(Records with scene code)
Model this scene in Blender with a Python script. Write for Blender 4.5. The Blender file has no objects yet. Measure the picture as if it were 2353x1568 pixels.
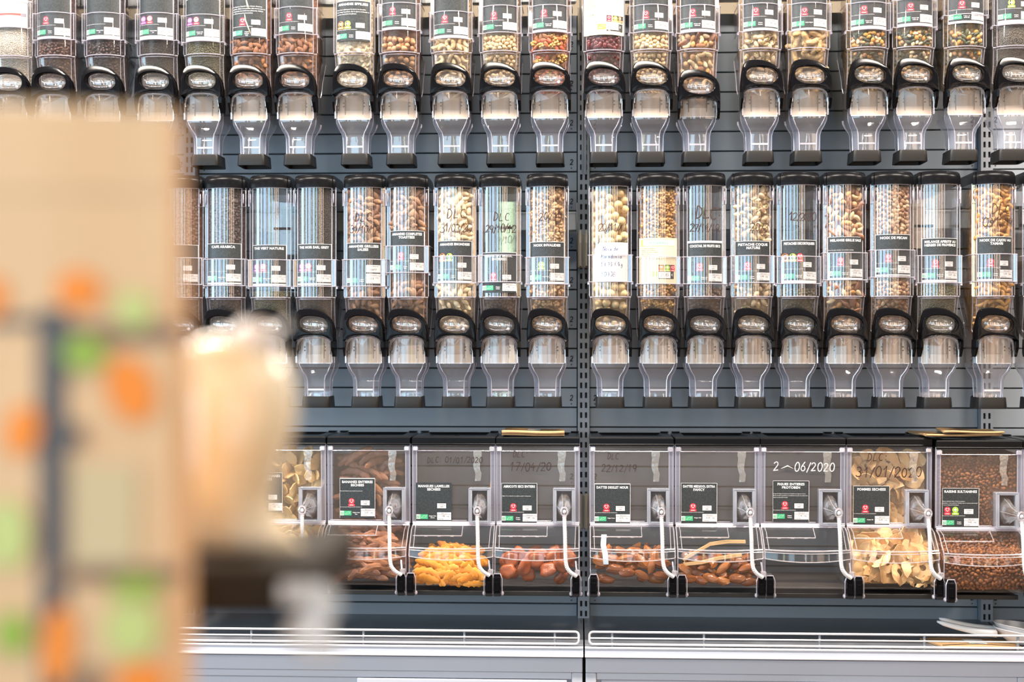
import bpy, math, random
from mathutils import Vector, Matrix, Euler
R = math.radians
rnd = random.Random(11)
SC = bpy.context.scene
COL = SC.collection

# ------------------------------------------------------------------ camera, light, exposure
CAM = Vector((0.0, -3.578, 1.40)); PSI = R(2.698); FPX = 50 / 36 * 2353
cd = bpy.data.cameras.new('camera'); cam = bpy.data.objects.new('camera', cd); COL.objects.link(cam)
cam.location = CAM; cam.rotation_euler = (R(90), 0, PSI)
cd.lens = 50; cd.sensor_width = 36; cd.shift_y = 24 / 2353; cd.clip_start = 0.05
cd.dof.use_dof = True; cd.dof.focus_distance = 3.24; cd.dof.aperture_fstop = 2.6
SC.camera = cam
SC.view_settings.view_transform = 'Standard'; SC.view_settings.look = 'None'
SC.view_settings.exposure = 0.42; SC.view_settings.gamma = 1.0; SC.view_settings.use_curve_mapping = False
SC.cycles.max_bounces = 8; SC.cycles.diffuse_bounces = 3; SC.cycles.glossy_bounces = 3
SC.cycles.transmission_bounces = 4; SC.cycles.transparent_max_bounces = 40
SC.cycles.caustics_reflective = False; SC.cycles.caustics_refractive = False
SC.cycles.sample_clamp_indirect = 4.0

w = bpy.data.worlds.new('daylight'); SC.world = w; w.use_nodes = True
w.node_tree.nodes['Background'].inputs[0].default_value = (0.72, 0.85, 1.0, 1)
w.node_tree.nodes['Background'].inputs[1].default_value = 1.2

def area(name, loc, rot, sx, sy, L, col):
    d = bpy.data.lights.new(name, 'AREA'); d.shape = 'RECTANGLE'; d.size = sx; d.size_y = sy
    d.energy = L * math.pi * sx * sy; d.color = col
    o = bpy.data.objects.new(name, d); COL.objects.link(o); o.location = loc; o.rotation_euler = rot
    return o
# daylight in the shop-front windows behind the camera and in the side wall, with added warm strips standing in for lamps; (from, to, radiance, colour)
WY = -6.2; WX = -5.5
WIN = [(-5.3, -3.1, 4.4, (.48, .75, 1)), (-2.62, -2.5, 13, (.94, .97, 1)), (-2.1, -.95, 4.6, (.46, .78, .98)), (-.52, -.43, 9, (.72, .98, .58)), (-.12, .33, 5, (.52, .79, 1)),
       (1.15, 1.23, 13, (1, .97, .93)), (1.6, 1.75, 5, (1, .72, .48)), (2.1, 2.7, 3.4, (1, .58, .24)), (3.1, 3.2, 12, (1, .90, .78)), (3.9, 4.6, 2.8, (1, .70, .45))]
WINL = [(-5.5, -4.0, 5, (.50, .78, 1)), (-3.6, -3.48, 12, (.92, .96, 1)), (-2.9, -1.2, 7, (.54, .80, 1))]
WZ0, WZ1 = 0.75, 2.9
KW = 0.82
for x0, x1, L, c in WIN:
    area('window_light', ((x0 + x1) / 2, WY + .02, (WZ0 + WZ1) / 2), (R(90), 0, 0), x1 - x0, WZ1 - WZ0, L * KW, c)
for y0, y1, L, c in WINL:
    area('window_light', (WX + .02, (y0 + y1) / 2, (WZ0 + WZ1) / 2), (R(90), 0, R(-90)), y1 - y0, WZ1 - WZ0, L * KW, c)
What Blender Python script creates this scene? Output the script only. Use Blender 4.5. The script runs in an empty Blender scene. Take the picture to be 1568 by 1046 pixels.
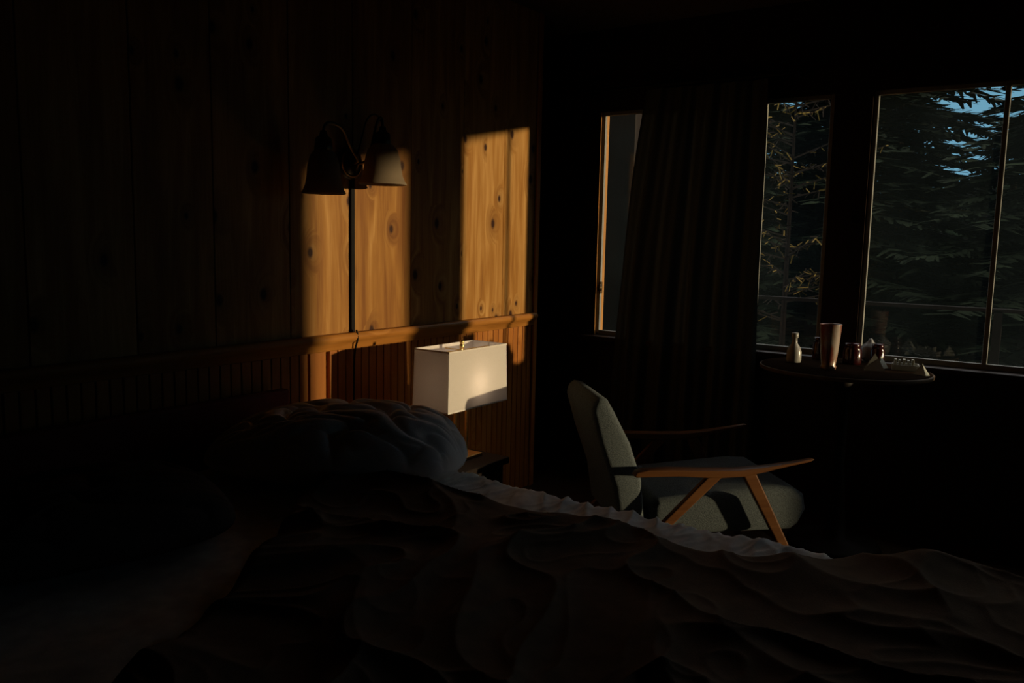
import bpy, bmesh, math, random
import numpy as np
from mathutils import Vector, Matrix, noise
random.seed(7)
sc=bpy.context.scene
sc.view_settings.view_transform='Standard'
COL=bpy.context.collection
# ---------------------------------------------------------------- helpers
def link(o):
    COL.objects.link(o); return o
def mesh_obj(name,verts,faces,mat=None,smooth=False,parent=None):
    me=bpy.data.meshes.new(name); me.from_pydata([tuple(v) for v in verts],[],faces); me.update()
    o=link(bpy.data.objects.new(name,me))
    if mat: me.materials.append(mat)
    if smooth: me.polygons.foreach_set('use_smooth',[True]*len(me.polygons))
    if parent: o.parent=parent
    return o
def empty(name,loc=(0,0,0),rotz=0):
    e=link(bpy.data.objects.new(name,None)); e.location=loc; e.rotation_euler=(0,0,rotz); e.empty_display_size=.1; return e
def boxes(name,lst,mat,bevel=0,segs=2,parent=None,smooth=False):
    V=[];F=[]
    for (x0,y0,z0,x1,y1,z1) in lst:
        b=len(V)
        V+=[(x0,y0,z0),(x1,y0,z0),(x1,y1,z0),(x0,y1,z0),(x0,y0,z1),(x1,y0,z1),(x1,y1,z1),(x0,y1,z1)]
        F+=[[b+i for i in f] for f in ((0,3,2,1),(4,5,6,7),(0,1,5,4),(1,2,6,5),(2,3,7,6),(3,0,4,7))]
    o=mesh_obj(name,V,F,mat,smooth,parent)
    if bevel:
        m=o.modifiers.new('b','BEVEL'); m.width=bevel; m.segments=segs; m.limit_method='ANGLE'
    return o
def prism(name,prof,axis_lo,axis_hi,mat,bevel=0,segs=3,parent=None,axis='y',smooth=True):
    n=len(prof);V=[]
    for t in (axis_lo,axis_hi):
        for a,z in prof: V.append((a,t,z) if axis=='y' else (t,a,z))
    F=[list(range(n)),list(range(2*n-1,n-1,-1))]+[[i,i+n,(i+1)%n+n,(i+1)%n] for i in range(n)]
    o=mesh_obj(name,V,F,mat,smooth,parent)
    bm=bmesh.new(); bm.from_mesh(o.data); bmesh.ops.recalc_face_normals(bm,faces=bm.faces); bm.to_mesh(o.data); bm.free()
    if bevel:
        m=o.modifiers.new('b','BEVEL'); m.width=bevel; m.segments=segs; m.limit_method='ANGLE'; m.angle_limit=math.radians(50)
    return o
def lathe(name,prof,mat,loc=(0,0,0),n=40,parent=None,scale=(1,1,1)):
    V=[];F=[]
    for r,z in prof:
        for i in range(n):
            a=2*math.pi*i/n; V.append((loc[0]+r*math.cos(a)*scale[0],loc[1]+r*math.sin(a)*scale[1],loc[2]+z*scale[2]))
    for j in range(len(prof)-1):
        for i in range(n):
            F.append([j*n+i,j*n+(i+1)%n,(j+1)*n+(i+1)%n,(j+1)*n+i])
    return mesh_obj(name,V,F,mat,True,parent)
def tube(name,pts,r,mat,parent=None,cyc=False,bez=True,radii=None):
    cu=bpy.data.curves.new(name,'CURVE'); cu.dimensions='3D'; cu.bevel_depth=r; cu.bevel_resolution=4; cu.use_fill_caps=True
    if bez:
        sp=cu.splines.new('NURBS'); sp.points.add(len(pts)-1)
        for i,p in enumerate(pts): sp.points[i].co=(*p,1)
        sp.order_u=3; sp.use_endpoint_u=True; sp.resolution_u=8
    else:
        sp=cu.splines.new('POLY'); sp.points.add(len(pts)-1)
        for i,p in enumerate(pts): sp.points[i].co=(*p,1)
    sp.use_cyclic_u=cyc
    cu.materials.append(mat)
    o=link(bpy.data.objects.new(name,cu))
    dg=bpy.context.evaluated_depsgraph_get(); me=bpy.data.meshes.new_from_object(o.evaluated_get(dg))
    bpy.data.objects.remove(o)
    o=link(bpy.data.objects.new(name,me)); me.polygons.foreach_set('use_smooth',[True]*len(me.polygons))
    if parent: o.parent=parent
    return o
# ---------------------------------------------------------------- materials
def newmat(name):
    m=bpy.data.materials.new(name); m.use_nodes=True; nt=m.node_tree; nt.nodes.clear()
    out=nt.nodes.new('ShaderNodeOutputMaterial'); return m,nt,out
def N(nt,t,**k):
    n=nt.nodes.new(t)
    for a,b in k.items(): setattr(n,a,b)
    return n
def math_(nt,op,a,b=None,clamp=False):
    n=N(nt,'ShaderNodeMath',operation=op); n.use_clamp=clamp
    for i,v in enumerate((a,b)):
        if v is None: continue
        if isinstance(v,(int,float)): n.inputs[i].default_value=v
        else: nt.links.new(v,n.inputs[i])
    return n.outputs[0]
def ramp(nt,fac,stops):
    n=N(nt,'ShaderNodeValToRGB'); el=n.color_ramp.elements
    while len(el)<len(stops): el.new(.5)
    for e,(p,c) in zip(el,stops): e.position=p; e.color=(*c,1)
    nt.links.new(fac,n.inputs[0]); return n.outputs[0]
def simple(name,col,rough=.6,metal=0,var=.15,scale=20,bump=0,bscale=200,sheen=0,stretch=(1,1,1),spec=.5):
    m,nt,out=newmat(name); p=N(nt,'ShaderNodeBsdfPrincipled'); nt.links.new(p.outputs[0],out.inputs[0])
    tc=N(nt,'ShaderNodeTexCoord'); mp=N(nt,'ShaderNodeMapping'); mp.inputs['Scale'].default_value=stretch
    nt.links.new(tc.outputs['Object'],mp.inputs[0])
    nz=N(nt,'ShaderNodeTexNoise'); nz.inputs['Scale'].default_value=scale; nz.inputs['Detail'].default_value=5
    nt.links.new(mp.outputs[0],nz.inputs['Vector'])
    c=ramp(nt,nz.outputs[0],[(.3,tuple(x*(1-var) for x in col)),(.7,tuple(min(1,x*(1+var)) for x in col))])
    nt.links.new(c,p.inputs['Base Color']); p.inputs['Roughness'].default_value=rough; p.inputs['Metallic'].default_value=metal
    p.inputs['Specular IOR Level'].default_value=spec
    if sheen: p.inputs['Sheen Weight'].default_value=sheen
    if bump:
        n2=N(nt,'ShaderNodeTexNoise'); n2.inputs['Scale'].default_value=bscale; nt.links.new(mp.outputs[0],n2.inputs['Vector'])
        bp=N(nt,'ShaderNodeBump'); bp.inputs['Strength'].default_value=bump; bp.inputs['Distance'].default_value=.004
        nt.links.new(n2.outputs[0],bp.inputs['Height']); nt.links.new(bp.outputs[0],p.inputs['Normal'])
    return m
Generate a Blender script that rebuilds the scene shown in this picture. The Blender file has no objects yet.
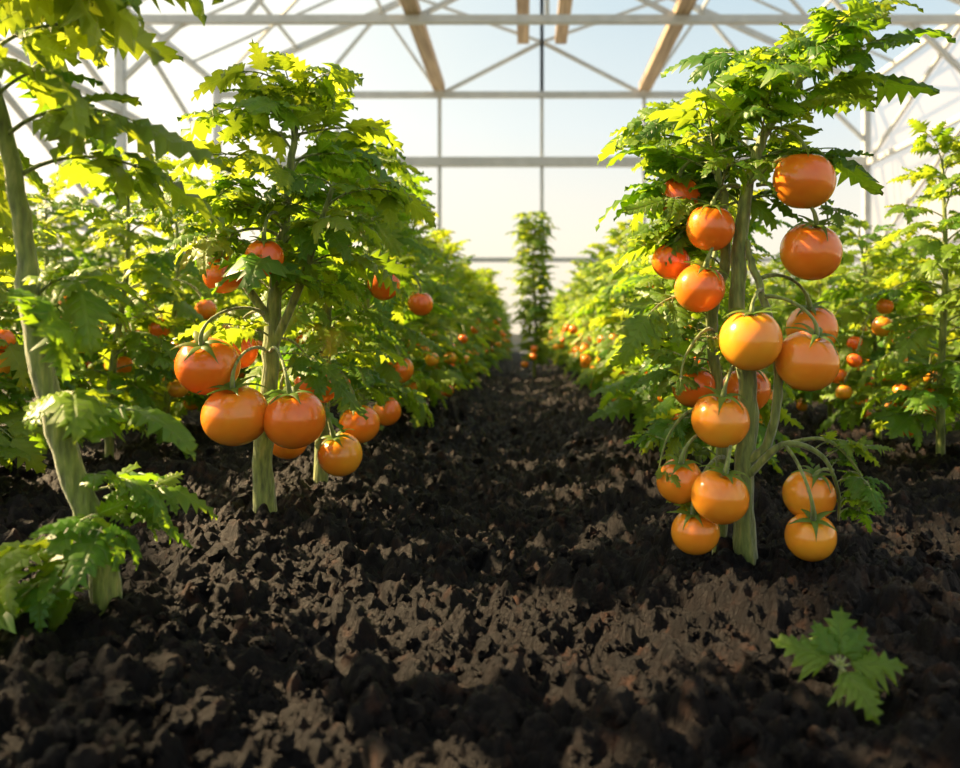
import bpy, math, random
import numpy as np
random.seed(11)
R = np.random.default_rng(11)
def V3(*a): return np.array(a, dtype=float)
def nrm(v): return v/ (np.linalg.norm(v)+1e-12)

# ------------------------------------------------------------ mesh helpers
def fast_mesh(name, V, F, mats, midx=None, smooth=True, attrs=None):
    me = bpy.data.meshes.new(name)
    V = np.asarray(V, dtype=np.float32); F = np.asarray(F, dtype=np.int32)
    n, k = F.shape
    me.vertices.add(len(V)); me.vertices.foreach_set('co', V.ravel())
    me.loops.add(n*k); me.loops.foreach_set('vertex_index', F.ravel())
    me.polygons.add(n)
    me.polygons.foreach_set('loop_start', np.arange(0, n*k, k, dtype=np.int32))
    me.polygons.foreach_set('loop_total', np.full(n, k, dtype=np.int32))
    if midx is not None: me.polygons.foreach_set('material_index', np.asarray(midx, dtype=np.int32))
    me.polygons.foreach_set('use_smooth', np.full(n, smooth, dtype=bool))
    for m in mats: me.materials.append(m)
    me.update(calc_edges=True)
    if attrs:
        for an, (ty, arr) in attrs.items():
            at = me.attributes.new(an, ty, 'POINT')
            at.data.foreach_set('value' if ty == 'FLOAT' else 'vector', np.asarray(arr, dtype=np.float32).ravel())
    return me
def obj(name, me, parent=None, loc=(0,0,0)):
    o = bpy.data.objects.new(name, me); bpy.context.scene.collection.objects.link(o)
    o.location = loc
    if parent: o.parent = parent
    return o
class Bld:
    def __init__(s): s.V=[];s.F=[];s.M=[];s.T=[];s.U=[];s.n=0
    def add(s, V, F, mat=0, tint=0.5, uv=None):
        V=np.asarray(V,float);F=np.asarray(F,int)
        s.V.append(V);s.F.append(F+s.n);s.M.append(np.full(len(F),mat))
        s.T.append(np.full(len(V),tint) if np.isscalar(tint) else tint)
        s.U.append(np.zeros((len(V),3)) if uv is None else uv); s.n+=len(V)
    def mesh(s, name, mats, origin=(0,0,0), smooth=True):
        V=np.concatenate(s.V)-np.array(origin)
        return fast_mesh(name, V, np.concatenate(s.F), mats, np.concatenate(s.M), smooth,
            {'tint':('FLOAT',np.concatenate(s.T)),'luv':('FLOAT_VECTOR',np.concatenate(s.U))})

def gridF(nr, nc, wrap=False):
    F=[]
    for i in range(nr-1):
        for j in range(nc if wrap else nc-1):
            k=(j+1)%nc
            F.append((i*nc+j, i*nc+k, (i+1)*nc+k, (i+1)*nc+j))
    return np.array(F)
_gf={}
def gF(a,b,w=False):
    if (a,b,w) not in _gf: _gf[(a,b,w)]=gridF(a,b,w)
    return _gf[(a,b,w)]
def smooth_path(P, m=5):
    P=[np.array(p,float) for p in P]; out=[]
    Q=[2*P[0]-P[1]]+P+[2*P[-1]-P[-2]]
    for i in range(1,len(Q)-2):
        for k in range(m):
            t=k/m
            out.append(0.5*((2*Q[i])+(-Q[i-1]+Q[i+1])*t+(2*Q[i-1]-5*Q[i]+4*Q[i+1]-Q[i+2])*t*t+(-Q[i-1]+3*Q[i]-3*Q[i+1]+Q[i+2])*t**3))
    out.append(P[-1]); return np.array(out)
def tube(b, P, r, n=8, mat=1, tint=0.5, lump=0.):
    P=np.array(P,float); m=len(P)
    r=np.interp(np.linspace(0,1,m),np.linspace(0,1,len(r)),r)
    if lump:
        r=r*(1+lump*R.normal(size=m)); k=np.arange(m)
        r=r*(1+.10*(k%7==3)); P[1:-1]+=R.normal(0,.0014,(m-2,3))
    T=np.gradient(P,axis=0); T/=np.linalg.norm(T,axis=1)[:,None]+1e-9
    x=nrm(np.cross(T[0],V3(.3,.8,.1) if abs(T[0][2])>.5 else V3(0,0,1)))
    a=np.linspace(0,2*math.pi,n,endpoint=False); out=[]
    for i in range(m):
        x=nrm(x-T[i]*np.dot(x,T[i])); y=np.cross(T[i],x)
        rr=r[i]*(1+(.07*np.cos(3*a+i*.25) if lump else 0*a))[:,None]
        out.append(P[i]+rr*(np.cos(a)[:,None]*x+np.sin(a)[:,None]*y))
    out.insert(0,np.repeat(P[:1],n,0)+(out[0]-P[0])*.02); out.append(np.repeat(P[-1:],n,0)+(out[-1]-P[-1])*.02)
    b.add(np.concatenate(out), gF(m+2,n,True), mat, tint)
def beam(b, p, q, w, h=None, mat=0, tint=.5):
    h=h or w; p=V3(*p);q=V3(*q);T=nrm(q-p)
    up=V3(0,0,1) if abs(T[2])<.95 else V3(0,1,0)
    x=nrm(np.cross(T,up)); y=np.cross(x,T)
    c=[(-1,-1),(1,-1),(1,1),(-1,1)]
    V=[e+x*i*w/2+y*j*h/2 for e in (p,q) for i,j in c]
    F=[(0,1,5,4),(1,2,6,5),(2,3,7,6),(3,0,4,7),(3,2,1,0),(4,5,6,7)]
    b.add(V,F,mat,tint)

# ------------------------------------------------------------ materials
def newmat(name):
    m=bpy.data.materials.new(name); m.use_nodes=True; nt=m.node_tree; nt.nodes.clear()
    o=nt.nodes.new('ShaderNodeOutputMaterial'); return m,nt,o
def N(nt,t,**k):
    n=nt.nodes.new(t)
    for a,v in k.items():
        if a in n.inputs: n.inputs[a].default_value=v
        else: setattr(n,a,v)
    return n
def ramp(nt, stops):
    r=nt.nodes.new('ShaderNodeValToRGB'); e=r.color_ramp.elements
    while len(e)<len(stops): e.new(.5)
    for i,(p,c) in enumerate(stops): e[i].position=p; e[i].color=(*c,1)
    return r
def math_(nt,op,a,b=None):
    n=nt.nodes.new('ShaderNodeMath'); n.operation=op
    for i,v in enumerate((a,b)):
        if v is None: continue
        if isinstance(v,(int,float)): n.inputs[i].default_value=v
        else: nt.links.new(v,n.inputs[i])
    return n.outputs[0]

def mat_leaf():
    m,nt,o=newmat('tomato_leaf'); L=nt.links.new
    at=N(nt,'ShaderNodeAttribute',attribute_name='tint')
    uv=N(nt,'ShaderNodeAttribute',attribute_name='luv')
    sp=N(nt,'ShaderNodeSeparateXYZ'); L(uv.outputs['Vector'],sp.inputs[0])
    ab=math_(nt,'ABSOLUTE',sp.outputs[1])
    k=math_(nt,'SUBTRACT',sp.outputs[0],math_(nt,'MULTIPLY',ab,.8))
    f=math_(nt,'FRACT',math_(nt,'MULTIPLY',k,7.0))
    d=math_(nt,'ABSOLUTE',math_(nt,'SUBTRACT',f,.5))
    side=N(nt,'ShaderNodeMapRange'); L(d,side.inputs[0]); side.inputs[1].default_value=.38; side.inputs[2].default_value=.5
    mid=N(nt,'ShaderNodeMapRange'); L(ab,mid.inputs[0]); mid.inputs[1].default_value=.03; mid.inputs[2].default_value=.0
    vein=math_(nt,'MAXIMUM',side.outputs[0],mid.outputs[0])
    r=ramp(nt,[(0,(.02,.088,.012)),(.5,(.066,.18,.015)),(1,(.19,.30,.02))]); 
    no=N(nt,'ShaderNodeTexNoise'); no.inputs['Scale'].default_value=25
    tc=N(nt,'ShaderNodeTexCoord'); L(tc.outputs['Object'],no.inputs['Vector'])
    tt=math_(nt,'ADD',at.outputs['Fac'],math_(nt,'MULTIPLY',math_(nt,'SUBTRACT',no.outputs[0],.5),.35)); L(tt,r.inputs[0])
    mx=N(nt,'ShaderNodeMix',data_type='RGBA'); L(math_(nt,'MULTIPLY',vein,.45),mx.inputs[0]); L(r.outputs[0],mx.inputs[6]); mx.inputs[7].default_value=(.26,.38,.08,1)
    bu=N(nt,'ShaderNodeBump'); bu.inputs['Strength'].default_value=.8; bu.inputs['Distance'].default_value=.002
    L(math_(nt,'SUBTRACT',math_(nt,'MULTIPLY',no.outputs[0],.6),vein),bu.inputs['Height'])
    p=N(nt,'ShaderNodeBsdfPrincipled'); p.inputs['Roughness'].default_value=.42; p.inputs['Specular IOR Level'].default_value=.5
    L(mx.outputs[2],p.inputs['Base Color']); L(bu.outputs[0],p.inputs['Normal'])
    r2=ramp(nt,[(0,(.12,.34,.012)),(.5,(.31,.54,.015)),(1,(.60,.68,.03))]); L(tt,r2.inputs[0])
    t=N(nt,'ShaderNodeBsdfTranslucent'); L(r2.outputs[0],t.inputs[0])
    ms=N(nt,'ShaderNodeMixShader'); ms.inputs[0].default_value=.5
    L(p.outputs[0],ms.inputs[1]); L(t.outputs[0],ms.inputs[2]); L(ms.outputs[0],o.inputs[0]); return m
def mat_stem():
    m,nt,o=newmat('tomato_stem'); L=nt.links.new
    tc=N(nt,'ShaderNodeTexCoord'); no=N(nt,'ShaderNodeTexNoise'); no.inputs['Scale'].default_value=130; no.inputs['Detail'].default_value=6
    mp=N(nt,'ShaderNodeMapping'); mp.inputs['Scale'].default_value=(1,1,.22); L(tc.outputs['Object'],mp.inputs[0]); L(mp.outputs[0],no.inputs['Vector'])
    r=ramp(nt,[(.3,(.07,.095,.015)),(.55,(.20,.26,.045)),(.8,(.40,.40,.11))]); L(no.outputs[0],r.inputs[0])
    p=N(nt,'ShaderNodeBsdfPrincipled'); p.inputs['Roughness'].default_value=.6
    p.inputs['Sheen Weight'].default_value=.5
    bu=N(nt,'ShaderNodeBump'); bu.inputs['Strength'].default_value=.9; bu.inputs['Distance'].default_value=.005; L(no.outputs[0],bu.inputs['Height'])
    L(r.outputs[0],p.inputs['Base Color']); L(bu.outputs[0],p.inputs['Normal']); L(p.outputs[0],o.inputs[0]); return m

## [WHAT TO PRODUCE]
Give again, word for word, every line from the top of the data above to the line holding "w.node_tree.nodes['Background'].inputs[1].default_value = 1.2", inclusive, with the pictures left out.

## [RESPONSE TO THE TASK]
Model this scene in Blender with a Python script. Write for Blender 4.5. The Blender file has no objects yet. Measure the picture as if it were 2353x1568 pixels.
import bpy, math, random
from mathutils import Vector, Matrix, Euler
R = math.radians
rnd = random.Random(11)
SC = bpy.context.scene
COL = SC.collection

# ------------------------------------------------------------------ camera, light, exposure
CAM = Vector((0.0, -3.578, 1.40)); PSI = R(2.698); FPX = 50 / 36 * 2353
cd = bpy.data.cameras.new('camera'); cam = bpy.data.objects.new('camera', cd); COL.objects.link(cam)
cam.location = CAM; cam.rotation_euler = (R(90), 0, PSI)
cd.lens = 50; cd.sensor_width = 36; cd.shift_y = 24 / 2353; cd.clip_start = 0.05
cd.dof.use_dof = True; cd.dof.focus_distance = 3.24; cd.dof.aperture_fstop = 2.6
SC.camera = cam
SC.view_settings.view_transform = 'Standard'; SC.view_settings.look = 'None'
SC.view_settings.exposure = 0.42; SC.view_settings.gamma = 1.0; SC.view_settings.use_curve_mapping = False
SC.cycles.max_bounces = 8; SC.cycles.diffuse_bounces = 3; SC.cycles.glossy_bounces = 3
SC.cycles.transmission_bounces = 4; SC.cycles.transparent_max_bounces = 40
SC.cycles.caustics_reflective = False; SC.cycles.caustics_refractive = False
SC.cycles.sample_clamp_indirect = 4.0

w = bpy.data.worlds.new('daylight'); SC.world = w; w.use_nodes = True
w.node_tree.nodes['Background'].inputs[0].default_value = (0.72, 0.85, 1.0, 1)
w.node_tree.nodes['Background'].inputs[1].default_value = 1.2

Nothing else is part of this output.